How To Be More Confident, No Quick-Fixes Included
Have the courage to say what you mean and mean what you say.
Confidence isn’t about standing up straight with shoulders back. It’s not about deepening your voice nor perfecting your smile. The age-old advice to act confident until you are confident is just that — fake.
In my experience, you don’t be confident. You grow confident. And in my life, there’s been only one gateway to that growth:
Honesty.
What is confidence?
I played the ‘confidence game’ for many years. As a student, I was known for being self-assured, willing to take control, and even flirtatious. People thought me confident.
I knew how to smile at the right times, say the right things, and be likable. I could get what I wanted. But not because I was confident. It was an act — I’d instrumentalize performed confidence as a tool. Beneath the veil, I was insecure, self-preserving, and scared.
Contrary to the common intuition, my performance never transformed into the real deal. I never became truly confident through my act. Because acted confidence isn’t real. Acting confident makes you skilled at acting, not at being confident.

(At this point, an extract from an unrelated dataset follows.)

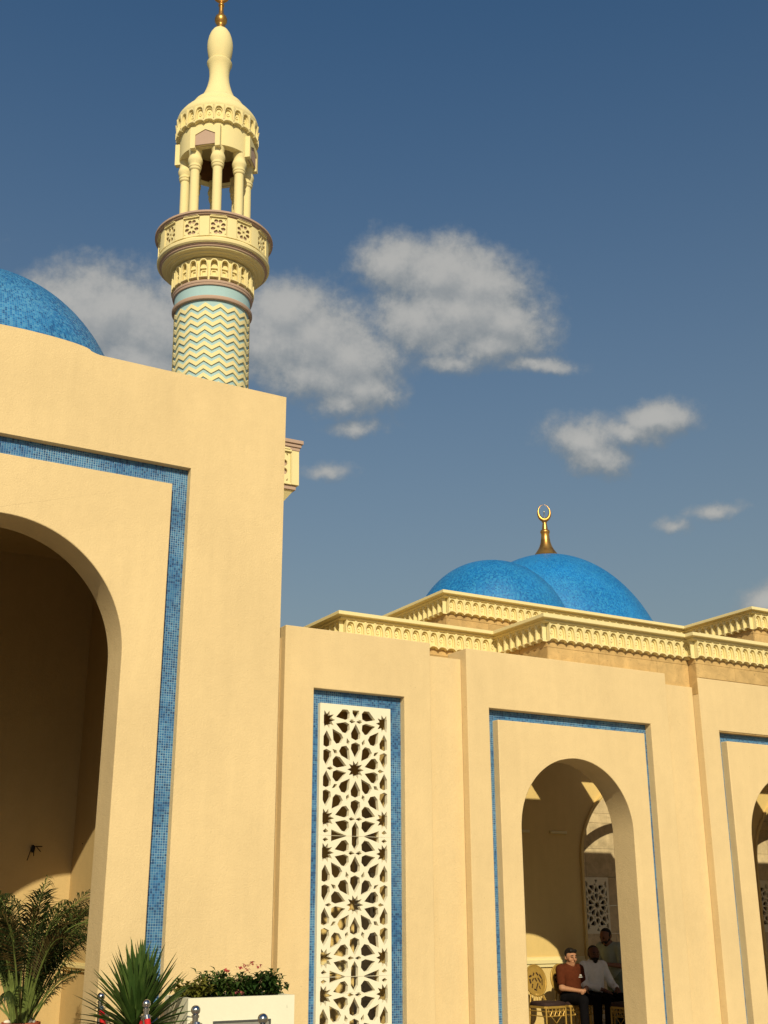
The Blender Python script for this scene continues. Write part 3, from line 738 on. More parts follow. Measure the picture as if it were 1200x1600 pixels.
# open lantern
colm = MB().lathe([(.105, 12.10), (.105, 12.16), (.085, 12.20), (.080, 12.24), (.078, 13.66), (.092, 13.67), (.100, 13.69), (.098, 13.715), (.108, 13.725), (.110, 13.75), (.098, 13.765), (.102, 13.785), (.122, 13.83), (.126, 13.87), (.116, 13.91), (.102, 13.95), (.104, 13.99), (.118, 14.045), (.120, 14.07), (.08, 14.09)], 24).mesh('column', CREAM, 40)
for k in range(8):
    a = R(45*k)+VA+R(1); inst('column', colm, mi, (.525*math.sin(a), -.525*math.cos(a), 0), a)
MB().lathe([(.50, 14.068), (.640, 14.06), (.642, 14.075), (.642, 14.60), (.50, 14.60)], 64, cap=False).obj('lantern_drum', CREAM, mi, smooth=30)
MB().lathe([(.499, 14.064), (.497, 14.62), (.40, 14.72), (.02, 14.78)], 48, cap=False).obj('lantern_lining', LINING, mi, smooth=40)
# ring of cusped spandrels hanging between the columns
for k in range(4):
    a = R(90*k)+VA-R(19); M_ = Matrix.Rotation(a, 4, 'Z') @ Matrix.Translation((0, -.612, 0))
    fr = MB().plate([(-.26, 14.00), (-.175, 14.00), (-.175, 14.26), (0, 14.355), (.175, 14.26), (.175, 14.00), (.26, 14.00), (.26, 14.42), (-.26, 14.42)], [], -.055, .06, M_)
    fr.obj('window_frame', CREAM, mi)
    MB().plate([(-.18, 14.062), (.18, 14.062), (.18, 14.27), (0, 14.365), (-.18, 14.27)], [], -.040, .03, M_).obj('window_pane', MAUVE, mi)
nt = niche_mesh('niche', 2*math.pi*.70/26, .325, .070, CREAM)
MB().lathe([(.60, 14.50), (.641, 14.50), (.641, 14.84), (.60, 14.84)], 64).obj('frieze_drum', CREAM, mi, smooth=40)
for k in range(26):
    a = 2*math.pi*k/26+VA; inst('niche', nt, mi, (.640*math.sin(a), -.640*math.cos(a), 14.505), a)
MB().lathe([(.60, 14.828), (.705, 14.828), (.714, 14.85), (.710, 14.89), (.690, 14.95), (.652, 15.01), (.605, 15.07), (.555, 15.12), (.523, 15.14), (.492, 15.142), (.490, 15.18), (.475, 15.24), (.440, 15.30), (.395, 15.345), (.362, 15.36), (.322, 15.362), (.318, 15.40), (.288, 15.49), (.250, 15.58), (.218, 15.68), (.196, 15.77), (.181, 15.86), (.174, 15.96), (.182, 16.10), (.205, 16.18), (.222, 16.225), (.226, 16.25), (.218, 16.265), (.178, 16.268)], 64).obj('stepped_cap', CREAM, mi, smooth=35)
MB().lathe([(.172, 16.262), (.190, 16.33), (.212, 16.43), (.226, 16.54), (.230, 16.63), (.224, 16.72), (.205, 16.82), (.175, 16.91), (.135, 16.98), (.09, 17.02)], 48).obj('bulb', CREAM, mi, smooth=50)
fi = MB().lathe([(.085, 17.015), (.082, 17.06), (.070, 17.10), (.068, 17.12), (.09, 17.15), (.112, 17.20), (.114, 17.25), (.098, 17.30), (.065, 17.33), (.052, 17.36), (.044, 17.42), (.040, 17.54), (.055, 17.555), (.055, 17.575), (.042, 17.59), (.035, 17.65), (.02, 17.68)], 32).obj('finial', GOLD, mi, smooth=45)
mb = MB(); crescent(mb, 17.88, .15, 0, 0, .045); mb.obj('crescent', GOLD, fi, smooth=60, rotz=R(-28))

# ------------------------------------------------------------------ white planter with shrubs
plt = thing('planter', 'white rendered planter box with flowering shrubs beside the tall portal', 'planter', (4.153, 10.9, 0))
PL, PD, PH = 1.065, .62, .985
pb = MB(); t_ = .06
pb.box(0, PL, 0, t_, 0, PH); pb.box(0, PL, PD-t_, PD, 0, PH); pb.box(0, t_, t_+.001, PD-t_-.001, 0, PH-.001); pb.box(PL-t_, PL, t_+.001, PD-t_-.001, 0, PH-.001); pb.obj('box', PLANTER, plt)
MB().box(t_, PL-t_, t_, PD-t_, .2, PH-.06).obj('soil', SOIL, plt)
fr = MB(); fr.plate(rect(.245, .82, .30, .786), [rect(.262, .803, .317, .769)], -.014, .002); fr.obj('plate_frame', DARK_STEEL, plt)
MB().box(.258, .807, -.007, .003, .313, .773).obj('plate', GLASSPLATE, plt)

def leaf_quad(mb, base, dirv, L, w, droop=.2, fold=.15):
    d = Vector(dirv).normalized(); side = d.cross(Vector((0, 0, 1)));
    if side.length < .05: side = Vector((1, 0, 0))
    side.normalize(); nrm = side.cross(d)
    base = Vector(base); p1 = base+d*L*.45+nrm*w*fold; p2 = base+d*L-Vector((0, 0, L*droop))
    mb.add([base, p1-side*w*.5+nrm*w*.2, p1, p1+side*w*.5+nrm*w*.2, p2], [(0, 1, 2), (0, 2, 3), (1, 4, 2), (2, 4, 3)])
def shrub(x, y, z, w, h, lm, label, n=260, flowers=0, leafL=.085, seed=1, fl_pos=None):
    rnd = random.Random(seed); r = thing('shrub', label, 'shrub', (x, y, z))
    st = MB(); fo = MB()
    tips = []
    for i in range(9):
        a = rnd.uniform(0, 6.28); q_ = rnd.uniform(.15, .95); tip = Vector((w*.5*q_*math.cos(a), w*.36*q_*math.sin(a), h*rnd.uniform(.45, .98)*(1-.35*q_*q_))); tips.append(tip)
        st.tube([(0, 0, -.06), tip*.5+Vector((0, 0, .01)), tip], [.010, .007, .004], 5)
        for k in range(int(n*1.7)//9):
            t = rnd.uniform(.25, 1.02); p = tip*t; az = rnd.uniform(0, 6.28); el = rnd.uniform(-.35, 1.0)
            d = (math.cos(az)*math.cos(el), math.sin(az)*math.cos(el), math.sin(el)); L = leafL*rnd.uniform(.6, 1.2)
            p = p+Vector((rnd.uniform(-.05, .05), rnd.uniform(-.04, .04), rnd.uniform(-.03, .03))); leaf_quad(fo, p, d, L, L*rnd.uniform(.36, .56), rnd.uniform(.05, .4))
    st.obj('stem', BARK, r); fo.obj('foliage', lm, r)
    for i in range(flowers):
        fl = MB(); c = fl_pos[i] if fl_pos else tips[i % len(tips)]+Vector((0, 0, .03))
        for k in range(9):
            az = rnd.uniform(0, 6.28); el = rnd.uniform(-.3, 1.3); leaf_quad(fl, Vector(c)+Vector((rnd.uniform(-.02, .02), rnd.uniform(-.02, .02), rnd.uniform(-.015, .015))), (math.cos(az)*math.cos(el), math.sin(az)*math.cos(el), math.sin(el)), .034, .026, .1)
        fl.obj('flower', PETAL, r)
    return r
zq = PH-.05
shrub(4.33, 11.17, zq, .40, .19, LEAF_CROTON, 'low yellow green shrub at the left end of the white planter', 230, seed=3, leafL=.095)
shrub(4.52, 11.24, zq, .36, .30, LEAF_BUSH, 'tallest dark green leafy shrub left of the middle of the white planter', 300, seed=5)
shrub(4.72, 11.16, zq, .34, .25, LEAF_BUSH, 'green shrub with coral flowers in the middle of the white planter', 300, 4, seed=8, fl_pos=[(-.02, -.14, .075), (-.1, 0, .26), (.04, .02, .27), (.12, .03, .26)])
shrub(4.90, 11.20, zq, .36, .28, LEAF_BUSH, 'green shrub with red flower tops right of the middle of the white planter', 300, 3, seed=12, fl_pos=[(-.07, 0, .30), (0, .03, .315), (.07, -.02, .29)])
shrub(5.10, 11.20, zq, .28, .27, LEAF_BUSH, 'dark green shrub leaning over the right end of the white planter', 220, seed=15)

# ------------------------------------------------------------------ sword-leaf plant in front of the portal
yu = thing('sword_leaf_plant', 'dense green sword leaved plant between the red rope posts and the portal', 'plant', (3.73, 11.05, 0))
MB().lathe([(.15, 0), (.19, .30), (.21, .36), (.20, .37), (.16, .34), (.02, .34)], 28).obj('pot', TERRACOTTA, yu, smooth=40)
MB().tube([(0, 0, .3), (.01, 0, .55), (0, .01, .86)], [.05, .042, .035], 9).obj('stem', BARK, yu, smooth=50)
def sword_mesh(L, w, bend):
    mb = MB(); vs = []; n = 7
    for i in range(n+1):
        t = i/n; ww = w*(.55+.45*math.sin(min(1, t*2.2)*math.pi/2))*(1-t**3.2)**.8/2+.0006
        x = L*t; z = -bend*L*t*t
        vs += [(x, -ww, z+ww*.55), (x, 0, z), (x, ww, z+ww*.55)]
    fs = []
    for i in range(n): a = 3*i; fs += [(a, a+3, a+4, a+1), (a+1, a+4, a+5, a+2)]
    mb.add(vs, fs); return mb.mesh('leaf', LEAF_YUCCA, 60)
swm = [sword_mesh(.60, .046, .05), sword_mesh(.62, .044, .12), sword_mesh(.56, .048, .25), sword_mesh(.50, .044, .40)]
rnd = random.Random(21)
for i in range(240):
    t = i/239; el = R(84-88*t**1.25+rnd.uniform(-7, 7)); az = i*2.39996+rnd.uniform(-.2, .2)
    k = 0 if el > R(58) else 1 if el > R(35) else 2 if el > R(12) else 3
    zb = .86-.30*t; sc = rnd.uniform(.86, 1.10)*(1.0-.10*t)
    M_ = Matrix.Translation((rnd.uniform(-.05, .05), rnd.uniform(-.05, .05), zb)) @ Matrix.Rotation(az, 4, 'Z') @ Matrix.Rotation(-el, 4, 'Y') @ Matrix.Translation((.02, 0, 0)) @ Matrix.Rotation(rnd.uniform(-.35, .35), 4, 'X') @ Matrix.Scale(sc, 4)
    inst('leaf', swm[k], yu, mw=M_)

# ------------------------------------------------------------------ potted areca palm inside the arch
pa = thing('potted_palm', 'bushy areca palm in a terracotta pot just inside the big arch', 'potted palm', (3.33, 13.6, 0))
MB().lathe([(.14, 0), (.17, .40), (.185, .58), (.20, .59), (.20, .648), (.185, .650), (.17, .60), (.02, .60)], 36).obj('pot', TERRACOTTA, pa, smooth=40)
pbm = MB(); rnd = random.Random(4)
for i in range(26):
    a = rnd.uniform(0, 6.28); rr = rnd.uniform(0, .16); pbm.ball((rr*math.cos(a), rr*math.sin(a), .615+rnd.uniform(0, .05)), (rnd.uniform(.02, .045), rnd.uniform(.02, .04), rnd.uniform(.02, .04)), 7, 5)
tag(pbm.obj('pebbles', PEBBLE, pa, smooth=60), kind=None)
def frond(az, el0, L, arch, rnd, dry=False, base=(0, 0, .62)):
    n = 26; pts = []; p = Vector(base); el = el0
    for i in range(n+1):
        pts.append(p.copy()); d = Vector((math.cos(az)*math.cos(el), math.sin(az)*math.cos(el), math.sin(el))); p = p+d*(L/n); el -= arch/n*(.10+2.4*(i/n)**2.0)
    st = MB(); st.tube(pts, [.011*(1-.85*i/n)+.0018 for i in range(n+1)], 5)
    so_ = st.obj('stalk', STEM_PALM, pa, smooth=60)
    lf = MB(); side0 = Vector((-math.sin(az), math.cos(az), 0))
    tw = rnd.uniform(-1.0, 1.0)
    for i in range(int(n*.42), n+1):
        t = (i-n*.42)/(n*.58)
        for sub in (0, .5):
            if i == n and sub: continue
            pp = pts[i].lerp(pts[min(i+1, n)], sub); tan = (pts[min(i+1, n)]-pts[max(i-1, 0)]).normalized()
            nrm = side0.cross(tan).normalized()
            for sg in (-1, 1):
                s2 = (side0*math.cos(tw)+nrm*math.sin(tw)*sg)*sg
                ang = R(62-34*t+rnd.uniform(-6, 6)); ln = .27*math.sin(math.pi*(.20+.72*t))**.8*rnd.uniform(.85, 1.1)*L/1.35
                d = (tan*math.cos(ang)+s2*math.sin(ang)+nrm*rnd.uniform(-.15, .45)).normalized(); w = .013
                wd = d.cross(nrm).normalized()*w/2
                a = pp; b_ = pp+d*ln*.5; c_ = pp+d*ln-Vector((0, 0, ln*rnd.uniform(.15, .55)))
                lf.add([a-wd*.4, a+wd*.4, b_+wd, b_-wd, c_], [(0, 1, 2, 3), (3, 2, 4)])
    lo = lf.obj('frond', LEAF_PALM_DRY if dry else LEAF_PALM, pa); so_.parent = lo
for i in range(70):
    az = rnd.uniform(0, 6.28) if i > 9 else R(-160+36*i); el = R(rnd.uniform(64, 89)) if i < 62 else R(rnd.uniform(40, 66))
    L = rnd.uniform(1.0, 1.72) if i < 62 else rnd.uniform(.6, 1.0); arch = rnd.uniform(.8, 2.1)
    r0 = rnd.uniform(.02, .1); frond(az, el, L, arch, rnd, dry=(i % 6 == 5), base=(r0*math.cos(az), r0*math.sin(az), .60))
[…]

Things changed for me when I started dating my girlfriend. To have a real relationship, I had to start being honest with her. Which meant dropping the act.
When the curtains closed and I took her backstage, she saw my truth. I was insecure. My supposed confidence was an iron curtain shielding a fragile ego. Behind the smiles and well-placed words was a scared boy, whose words caught in his throat when it came time to be vulnerable.
How to be confident
I was lucky, though. Because my girlfriend and I wanted a healthy relationship, we built it on three pillars: honesty, communication, and openness. With this foundation, we were motivated to be honest about ourselves, our past, our mistakes, and our flaws. Our principle became:
Say what you mean, and mean what you say.
And that made all the difference. Not just for our relationship, but for my confidence.
I can’t overstate how difficult and scary this was. When something came to mind that I’d want my girlfriend to know, I’d try to say it. But if it put me in a bad light, there’d be resistance.
It was as if my ego, in a defiant act of self-preservation, would do everything in its power to keep the words trapped in my throat. I’d get confused, and struggle to hold onto the words as my heart raced. I’d get scared, convinced that I was about to ruin the relationship.
But I’d committed to honesty and I wouldn’t give in. I’d force the words out of my mind and into the world, trusting my girlfriend with them. And (critically), she’d accept my truth every time, just as I’d accept hers.
Over time, this practice changed everything. I adapted to honesty and vulnerability. I got used to being flawed. I sunk into the imperfection I am, not the perfection I’d scripted. I accepted myself.
It’s funny. The more I did that, the more confident I became. And now, for the first time in my life, it was for real.
Use Honesty To Grow Confidence
Embracing vulnerability and imperfection takes bravery. Being straight-up about pain, fear, and frustration takes courage. But that courage is how you get to self-acceptance, the key driver of real confidence.
We have a harder time accepting our own flaws than we do the flaws of others. We hide from ourselves, convinced of the shame of our imperfection. Yet we accept our friends for who they are, flaws and all. Think back to teenagehood, when your acne was world-ending shame while your friend’s pulsing pimples were of no interest at all.
But looking inwards with an honest eye and accepting what you find is the first step to genuine confidence. The second is to share what you find with someone you trust. The third is to say what you mean, and mean what you say, in more conversations.
As you practice honesty, you’ll find that you can widen the circle of people with whom you say what you mean:
- Partners,
- Close Friends,
- Acquaintances,
- Strangers,
- Family,
- Co-workers,
- The world (through the internet).
And as you get comfortable speaking truth to strangers, family, co-workers, and the world at large, you’ll start to find that you never had anything to hide.
Gradually, the reasons for fear and self-preservation fade away. There’s nothing left to hide. You’re still insecure. But you’ve grown used to sharing that insecurity with others, whom you learn are also insecure.
Once you’re an open book, saying what you mean to everyone, you’ll necessarily be confident. Because now, to be yourself is easy. And what else could confidence be?
Last Words
If you want to be confident, follow this roadmap:
- Be brave — brave enough to look inwards and be honest about what you find.
- Accept yourself—be willing to accept your findings, however ugly.
- Share honestly — Have the courage to speak to someone about your truth. Say what you mean and mean what you say.
- Adapt — Speak your truth to a widening circle — from friends and family to strangers and co-workers.
- Become — As you bare your insecurities and flaws by default, your confidence grows.
Through this (painful) process, you’ll grow truly confident. No longer will you have to pretend.